Sometimes magic tricks just aren’t that great, and even the most innocent, wide-eyed child can’t be fooled by the illusionist’s flourish. Such is the case with the rabbit the White House is trying to pull out of its magic hat by claiming that President Barack Obama’s stimulus has created or saved 2.4 million jobs at a cost of $666 billion, all while the United States continues to suffer 9.1 percent unemployment. If you do the math, that comes out to around $278,000 per job.

That information comes from a White House Council of Economic Advisers (CEA) report released last Friday that desperately tries to maintain the illusion that Obama’s stimulus has saved the day for struggling Americans.

If you take the CEA at its word, you might be a bit confused. Two quarters ago, it claimed that the stimulus added or saved just under 2.7 million jobs. That’s 288,000 more jobs than it claims the stimulus has created or saved today. (The Congressional Budget Office has downgraded its claim of the stimulus’ “success,” too.) Compare that to the President’s promise to create 3.5 million jobs by 2010—the economy, instead, lost millions of jobs, leaving Obama 7.3 million jobs short of his goal.

As critics slam the report—and the high cost of the jobs the stimulus supposedly created—White House officials are scurrying to offer up a defense of an economic policy gone wrong. They claim that the President’s critics are using disingenuous calculations that don’t take into account other factors. ABC’s Jake Tapper reports:

Then, as now, White House officials note that the spending didn’t just fund salaries, it also went to the actual costs of building things — construction materials, new factories, and such. So the math is flawed, White House officials say, since reporters are not including the permanent infrastructure in the computation, thus producing an inflated figure.

In reality, the White House is probably better off fighting over those numbers than over the unemployment statistics staring the President in the face. Those stats are based on real-world facts—a tally of the millions of unemployed Americans—not “mainstream estimates of economic multipliers” that are the stock-in-trade of the CEA’s rosy predictions.

The facts are these: Last month, the average length of unemployment stood at 39.7 weeks, the longest since the Department of Labor began tracking it. The unemployment rate increased from 9.0 to 9.1 percent, 13.9 million Americans are unemployed, the economy added only 54,000 jobs, and the labor force participation rate remained flat at 64.2 percent, an all-time low for the fifth straight month.

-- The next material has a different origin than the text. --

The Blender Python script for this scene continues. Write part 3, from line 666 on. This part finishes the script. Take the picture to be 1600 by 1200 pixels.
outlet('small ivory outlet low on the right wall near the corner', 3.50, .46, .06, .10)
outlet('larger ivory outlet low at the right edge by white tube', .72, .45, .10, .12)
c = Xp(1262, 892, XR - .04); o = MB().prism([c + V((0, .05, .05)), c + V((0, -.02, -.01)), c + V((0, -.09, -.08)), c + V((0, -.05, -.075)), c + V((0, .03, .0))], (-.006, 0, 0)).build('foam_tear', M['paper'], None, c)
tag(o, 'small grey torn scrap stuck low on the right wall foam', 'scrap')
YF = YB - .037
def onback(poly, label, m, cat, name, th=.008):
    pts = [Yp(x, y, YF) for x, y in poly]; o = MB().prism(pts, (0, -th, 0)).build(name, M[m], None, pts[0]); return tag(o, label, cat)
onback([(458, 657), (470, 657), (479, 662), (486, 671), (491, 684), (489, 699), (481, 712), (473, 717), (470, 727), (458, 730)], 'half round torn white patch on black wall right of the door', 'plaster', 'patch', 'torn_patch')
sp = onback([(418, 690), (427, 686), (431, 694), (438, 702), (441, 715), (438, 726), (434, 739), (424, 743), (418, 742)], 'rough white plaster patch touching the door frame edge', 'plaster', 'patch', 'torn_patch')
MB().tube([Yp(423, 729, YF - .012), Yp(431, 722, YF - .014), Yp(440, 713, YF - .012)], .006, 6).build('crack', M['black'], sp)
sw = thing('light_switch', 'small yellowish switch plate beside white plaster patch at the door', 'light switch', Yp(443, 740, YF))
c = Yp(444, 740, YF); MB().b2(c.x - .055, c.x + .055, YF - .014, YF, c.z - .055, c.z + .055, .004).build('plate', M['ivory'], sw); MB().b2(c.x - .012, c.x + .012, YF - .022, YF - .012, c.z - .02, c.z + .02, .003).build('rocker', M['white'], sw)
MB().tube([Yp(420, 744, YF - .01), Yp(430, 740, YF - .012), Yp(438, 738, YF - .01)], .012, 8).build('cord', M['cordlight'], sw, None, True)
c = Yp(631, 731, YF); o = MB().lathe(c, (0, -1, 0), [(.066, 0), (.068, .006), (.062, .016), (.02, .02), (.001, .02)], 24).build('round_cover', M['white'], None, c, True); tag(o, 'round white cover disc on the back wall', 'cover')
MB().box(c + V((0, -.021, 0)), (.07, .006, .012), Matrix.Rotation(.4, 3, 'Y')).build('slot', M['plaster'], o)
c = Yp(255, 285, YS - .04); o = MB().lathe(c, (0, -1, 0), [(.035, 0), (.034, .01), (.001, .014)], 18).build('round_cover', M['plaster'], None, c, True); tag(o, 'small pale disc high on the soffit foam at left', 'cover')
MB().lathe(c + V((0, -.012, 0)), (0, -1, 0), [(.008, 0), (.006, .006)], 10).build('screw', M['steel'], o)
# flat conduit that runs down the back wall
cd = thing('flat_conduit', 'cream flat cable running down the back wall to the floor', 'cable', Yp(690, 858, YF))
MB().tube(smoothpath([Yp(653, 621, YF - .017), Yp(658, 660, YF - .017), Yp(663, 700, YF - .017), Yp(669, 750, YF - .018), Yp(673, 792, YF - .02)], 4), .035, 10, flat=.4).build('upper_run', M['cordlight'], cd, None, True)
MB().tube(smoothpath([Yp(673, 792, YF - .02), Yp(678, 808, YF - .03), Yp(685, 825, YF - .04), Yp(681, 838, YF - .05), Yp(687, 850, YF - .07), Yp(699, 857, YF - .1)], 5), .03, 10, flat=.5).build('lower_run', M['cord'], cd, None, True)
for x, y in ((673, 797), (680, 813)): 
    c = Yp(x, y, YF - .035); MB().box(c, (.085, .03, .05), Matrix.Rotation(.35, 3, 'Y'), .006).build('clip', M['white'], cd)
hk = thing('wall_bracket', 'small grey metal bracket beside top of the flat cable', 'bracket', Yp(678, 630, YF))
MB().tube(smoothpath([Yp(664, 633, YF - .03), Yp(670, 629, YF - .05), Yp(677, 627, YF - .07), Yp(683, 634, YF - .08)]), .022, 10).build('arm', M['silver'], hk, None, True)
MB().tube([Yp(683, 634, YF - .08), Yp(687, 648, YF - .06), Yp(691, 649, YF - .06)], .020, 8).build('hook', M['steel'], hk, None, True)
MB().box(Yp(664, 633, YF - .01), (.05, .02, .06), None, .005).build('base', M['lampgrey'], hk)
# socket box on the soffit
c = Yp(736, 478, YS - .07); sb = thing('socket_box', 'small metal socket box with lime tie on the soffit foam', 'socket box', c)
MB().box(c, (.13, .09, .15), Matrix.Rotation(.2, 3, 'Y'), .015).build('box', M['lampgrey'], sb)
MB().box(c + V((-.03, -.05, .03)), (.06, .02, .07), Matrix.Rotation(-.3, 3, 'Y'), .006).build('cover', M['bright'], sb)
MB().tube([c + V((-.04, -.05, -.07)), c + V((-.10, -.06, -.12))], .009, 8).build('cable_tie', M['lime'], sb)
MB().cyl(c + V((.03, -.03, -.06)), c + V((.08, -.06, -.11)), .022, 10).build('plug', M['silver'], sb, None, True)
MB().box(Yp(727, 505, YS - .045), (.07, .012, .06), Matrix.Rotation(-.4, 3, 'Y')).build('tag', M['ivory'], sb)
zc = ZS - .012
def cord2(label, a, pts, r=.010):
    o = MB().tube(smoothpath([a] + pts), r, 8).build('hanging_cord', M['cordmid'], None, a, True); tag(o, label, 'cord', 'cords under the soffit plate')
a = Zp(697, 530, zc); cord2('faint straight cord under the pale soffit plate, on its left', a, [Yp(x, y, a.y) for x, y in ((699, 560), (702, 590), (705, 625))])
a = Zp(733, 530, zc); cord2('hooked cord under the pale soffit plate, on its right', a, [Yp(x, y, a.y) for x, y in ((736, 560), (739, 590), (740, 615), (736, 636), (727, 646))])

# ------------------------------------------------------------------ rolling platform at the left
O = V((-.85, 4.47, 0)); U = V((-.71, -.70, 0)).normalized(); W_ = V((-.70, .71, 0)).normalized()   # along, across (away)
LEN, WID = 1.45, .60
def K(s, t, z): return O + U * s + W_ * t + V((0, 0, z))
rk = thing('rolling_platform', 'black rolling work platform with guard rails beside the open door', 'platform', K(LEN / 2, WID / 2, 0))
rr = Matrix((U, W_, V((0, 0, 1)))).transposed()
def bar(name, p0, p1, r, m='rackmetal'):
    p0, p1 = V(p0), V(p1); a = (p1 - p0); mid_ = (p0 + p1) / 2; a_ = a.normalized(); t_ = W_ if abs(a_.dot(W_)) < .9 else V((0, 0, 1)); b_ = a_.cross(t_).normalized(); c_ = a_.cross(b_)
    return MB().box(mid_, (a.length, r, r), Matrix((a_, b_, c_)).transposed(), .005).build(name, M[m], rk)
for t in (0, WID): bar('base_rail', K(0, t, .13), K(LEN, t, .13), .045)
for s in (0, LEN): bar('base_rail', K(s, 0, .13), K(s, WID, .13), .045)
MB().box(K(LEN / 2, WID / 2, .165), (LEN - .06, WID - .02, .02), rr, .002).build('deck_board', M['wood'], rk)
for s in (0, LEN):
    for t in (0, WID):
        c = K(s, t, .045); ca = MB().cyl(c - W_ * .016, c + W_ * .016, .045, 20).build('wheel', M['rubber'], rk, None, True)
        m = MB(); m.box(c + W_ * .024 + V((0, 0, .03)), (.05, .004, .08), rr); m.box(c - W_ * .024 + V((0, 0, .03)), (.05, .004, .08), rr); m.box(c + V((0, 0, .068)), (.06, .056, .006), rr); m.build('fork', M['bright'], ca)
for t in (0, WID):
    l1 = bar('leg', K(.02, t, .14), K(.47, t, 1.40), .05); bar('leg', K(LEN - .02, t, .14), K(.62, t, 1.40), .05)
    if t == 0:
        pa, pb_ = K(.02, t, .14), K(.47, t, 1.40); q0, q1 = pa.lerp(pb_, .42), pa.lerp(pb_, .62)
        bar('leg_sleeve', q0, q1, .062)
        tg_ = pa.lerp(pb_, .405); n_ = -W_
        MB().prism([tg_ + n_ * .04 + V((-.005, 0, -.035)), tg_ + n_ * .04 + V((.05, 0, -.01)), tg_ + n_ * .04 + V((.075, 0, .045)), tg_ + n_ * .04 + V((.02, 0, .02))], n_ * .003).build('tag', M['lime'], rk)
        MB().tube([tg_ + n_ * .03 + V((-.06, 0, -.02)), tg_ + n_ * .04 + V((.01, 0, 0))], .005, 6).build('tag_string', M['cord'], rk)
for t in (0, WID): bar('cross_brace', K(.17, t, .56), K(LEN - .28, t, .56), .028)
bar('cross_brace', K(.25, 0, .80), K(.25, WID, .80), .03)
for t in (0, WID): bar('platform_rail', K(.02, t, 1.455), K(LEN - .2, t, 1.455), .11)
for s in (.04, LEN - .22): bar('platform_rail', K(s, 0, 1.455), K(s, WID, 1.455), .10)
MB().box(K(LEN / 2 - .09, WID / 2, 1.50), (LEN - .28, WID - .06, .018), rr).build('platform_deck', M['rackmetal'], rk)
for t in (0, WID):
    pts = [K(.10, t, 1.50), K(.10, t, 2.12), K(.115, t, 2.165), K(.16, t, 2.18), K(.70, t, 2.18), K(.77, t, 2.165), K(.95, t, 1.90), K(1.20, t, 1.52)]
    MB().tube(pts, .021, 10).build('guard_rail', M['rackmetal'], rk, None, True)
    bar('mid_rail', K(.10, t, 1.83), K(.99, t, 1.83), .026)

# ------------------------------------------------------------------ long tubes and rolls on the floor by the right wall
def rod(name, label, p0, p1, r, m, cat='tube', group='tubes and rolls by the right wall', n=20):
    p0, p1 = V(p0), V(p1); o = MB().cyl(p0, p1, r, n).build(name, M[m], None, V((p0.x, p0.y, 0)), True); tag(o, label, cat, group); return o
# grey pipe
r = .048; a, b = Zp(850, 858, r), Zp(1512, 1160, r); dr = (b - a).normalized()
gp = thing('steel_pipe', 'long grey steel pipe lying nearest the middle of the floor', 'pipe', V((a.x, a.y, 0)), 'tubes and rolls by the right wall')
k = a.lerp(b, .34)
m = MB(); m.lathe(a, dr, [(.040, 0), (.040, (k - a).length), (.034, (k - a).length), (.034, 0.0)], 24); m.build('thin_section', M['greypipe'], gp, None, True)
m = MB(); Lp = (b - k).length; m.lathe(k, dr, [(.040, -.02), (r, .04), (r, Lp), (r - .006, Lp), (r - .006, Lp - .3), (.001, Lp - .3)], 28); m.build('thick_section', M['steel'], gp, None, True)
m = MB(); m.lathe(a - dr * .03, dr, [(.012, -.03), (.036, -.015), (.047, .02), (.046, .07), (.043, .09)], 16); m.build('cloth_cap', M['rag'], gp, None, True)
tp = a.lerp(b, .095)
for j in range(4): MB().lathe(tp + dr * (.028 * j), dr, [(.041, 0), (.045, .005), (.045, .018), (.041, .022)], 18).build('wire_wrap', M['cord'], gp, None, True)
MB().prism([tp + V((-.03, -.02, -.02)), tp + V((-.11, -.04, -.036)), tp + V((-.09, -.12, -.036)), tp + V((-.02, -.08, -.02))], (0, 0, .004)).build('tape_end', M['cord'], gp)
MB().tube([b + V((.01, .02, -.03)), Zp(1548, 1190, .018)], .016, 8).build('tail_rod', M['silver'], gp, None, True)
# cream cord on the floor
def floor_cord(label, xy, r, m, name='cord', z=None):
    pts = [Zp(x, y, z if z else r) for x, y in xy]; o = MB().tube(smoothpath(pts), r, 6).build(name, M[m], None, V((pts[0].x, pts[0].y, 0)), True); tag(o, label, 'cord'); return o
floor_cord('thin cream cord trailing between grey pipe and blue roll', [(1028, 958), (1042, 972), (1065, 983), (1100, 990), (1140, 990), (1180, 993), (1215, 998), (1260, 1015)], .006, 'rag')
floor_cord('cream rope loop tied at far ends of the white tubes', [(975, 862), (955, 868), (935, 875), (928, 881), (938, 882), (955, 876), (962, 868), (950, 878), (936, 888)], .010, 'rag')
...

According to yesterday’s Wall Street Journal, “the economy’s improvement since the recession’s end in June 2009 has been the worst, or one of the worst, since the government started tracking these trends after World War II.” And things aren’t getting better anytime soon. In short, the stimulus did not work. Jobs were lost, not created, and the economy is suffering the effects.

The Heritage Foundation’s James Sherk writes that a slow recovery is likely, despite the White House’s much-vaunted claims. At an average of 260,000 net jobs added per month, unemployment will not return to its natural rate until August 2014. At an average of 216,000 new jobs per month, it will take until October 2015 to return to normal. But, Sherk warns:

These are optimistic assumptions. The late 1990s was a period of unusually strong economic growth. During the 2003–2007 expansion, employers added an average of 176,000 jobs per month. If the recovery takes that more recent pace, unemployment will not return to normal rates until January 2018.

What if the economy continues at its current pace? In that case, Sherk says, we’ll be stuck with high joblessness into the distant future—the unemployment rate in January 2021 would stand at 7.4 percent.

The stark reality of America’s unemployment picture aside, there remains the notion that stimulus spending on infrastructure could have “created or saved” jobs in the first place, whether the price tag is $50,000 per job or $700,000. Brian Riedl, formerly of The Heritage Foundation, disputes that theory:

[M]any lawmakers claim that every $1 billion in highway stimulus can create 47,576 new construction jobs. But Congress must first borrow that $1 billion from the private economy, which will then lose at least as many jobs. Highway spending simply transfers jobs and income from one part of the economy to another.

As Heritage Foundation economist Ronald Utt has explained, “The only way that $1 billion of new highway spending can create 47,576 new jobs is if the $1 billion appears out of nowhere as if it were manna from heaven.”

Manna has not descended from heaven, and a rabbit is not emerging from the White House’s hat anytime soon. But like an incompetent fire department trying to save the basement of a building burnt beyond recognition, the White House is trying to salvage the remains of an economic policy gone wrong.

History should be the President’s guide. According to Riedl, in the 1930s, New Deal lawmakers doubled federal spending—yet unemployment remained above 20 percent until World War II. Fast-forward to Japan’s 1990 recession, in which the country passed 10 stimulus spending bills over eight years, which resulted only in a stagnant economy. And in 2001 and 2008, President George W. Bush attempted to stimulate the economy with tax rebates, neither of which generated economic results.

President Obama would do better by the American people if he gave up the fiction he is trying so desperately to maintain and recognize that it’s the private sector, not government, that creates jobs and keeps the country running—without costing the taxpayers hundreds of billions of dollars.